It's All Gone Pear-Shaped

Things look like they've gone the shape of a small soft edible fruit this morning in the aftermath to the USDA's barrage of bearish data yesterday afternoon.

Corn has followed through from it's locked-in limit down close, trading around 16-18 cents lower on the overnight eCBOT market. That has dragged wheat and beans further into the mire, with those two trading around 7 cents and 5 cents easier respectively.

The Bank of China has thrown another spanner in the works for the second week running overnight, raising the minimum reserves of the nation's banks. That might have a negative impact on demand for crude oil and soybeans.

Crude is currently flirting either side of USD80/barrel, despite a weak dollar, ahead of stocks data from the US Energy Dept due later today.

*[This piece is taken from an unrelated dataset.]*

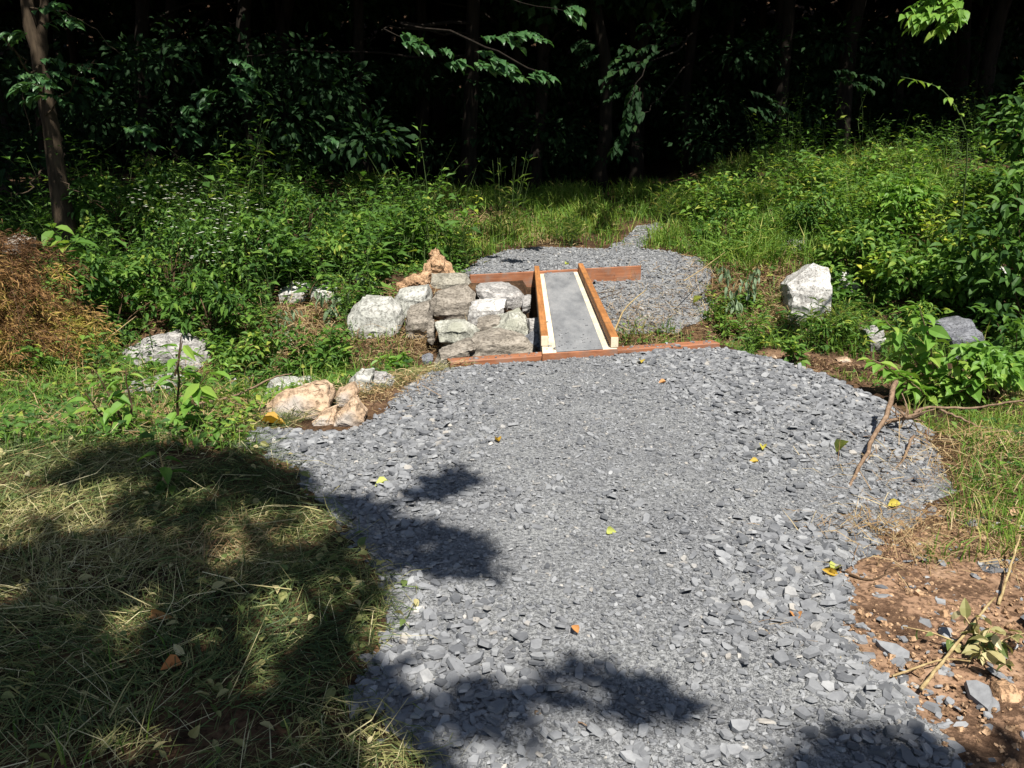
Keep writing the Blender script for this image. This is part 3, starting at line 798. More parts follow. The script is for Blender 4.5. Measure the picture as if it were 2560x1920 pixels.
lay(mb, P, L, .9, RNG.normal(.10, .22, n), rnd, RNG.uniform(.0013, .0036, n), .055, 0, swirl)
P = rect(1700, -3.2, .1, 1.3, 5.2); P = P[off_path(P, .12) & (P[:, 0] < np.interp(P[:, 1], LY, LX) + .25)]; n = len(P)
lay(mb, P, RNG.uniform(.16, .42, n), .9, RNG.normal(.08, .14, n), np.clip(RNG.normal(.8, .16, n), 0, 1), RNG.uniform(.0015, .003, n), .075)
tag(mb.build('cut_hay', M['hay']), 'mown grass drying to hay left of the gravel', 'hay', kind='stuff')
# dead leaves and clippings in the hay
mb = MB(); P = rect(2600, -3.4, .1, 1.3, 6.2); P = P[off_path(P, .1) & (P[:, 0] < np.interp(P[:, 1], LY, LX) + .1)]; n = len(P)
leaves(mb, np.column_stack([P, zf(P[:, 0], P[:, 1]) + RNG.uniform(.01, .06, n)]), RNG.normal(0, 1, (n, 3)) * [1, 1, .4], np.array([0, 0, 1.]) + RNG.normal(0, .5, (n, 3)), RNG.uniform(.02, .06, n), .55, np.clip(RNG.normal(.4, .22, n), 0, 1), LEAF_HI)
tag(mb.build('leaf_litter', M['hay']), 'wilted leaves and clippings lying in the cut hay', 'litter', kind='stuff')
# green grass: left strip, right verge, far bank
mb = MB()
def upright(n, x0, x1, y0, y1, hmin, hmax, w, dens=None, rshift=0.0, keep=None):
    P = rect(n, x0, x1, y0, y1); P = P[off_path(P, .08)]
    if keep is not None: P = P[keep(P)]
    P = P[~dirt(P)]; P = P[~clear(P) | (RNG.random(len(P)) < .35)]
    if dens is not None:
        f = fbm(P[:, 0] * 1.7 + 3, P[:, 1] * 1.7, 3); P = P[RNG.random(len(P)) < np.clip((f - dens) * 5, 0.03, 1)]
    n = len(P); f = fbm(P[:, 0] * .9 + 40, P[:, 1] * .9, 3)
    L = RNG.uniform(hmin, hmax, n) * (.6 + .9 * f)
    z = zf(P[:, 0], P[:, 1]) - .01
    blades(mb, np.column_stack([P, z]), RNG.uniform(0, 6.283, n), L, RNG.uniform(w * .6, w * 1.3, n), RNG.normal(1.15, .25, n), RNG.uniform(.1, 1.2, n), np.clip(RNG.normal(.45, .2, n) + rshift + (f - .5) * .8, 0, 1))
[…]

The report, due at 15:30 GMT, is expected to show US crude inventories grew by 1.4 million barrels last week.

The dollar is weaker across the board, with the pound pushing up to 1.6240, close to the upper limits of its recent range. This, and follow through from last night's weak close, look set to weight on London wheat futures again today which have opened around GBP1/tonne easier.

Record yields, record production, multi-year high ending stocks and multi year low exports.

Bullish this isn't. Unless you are a delusionist. Over to you, Eric.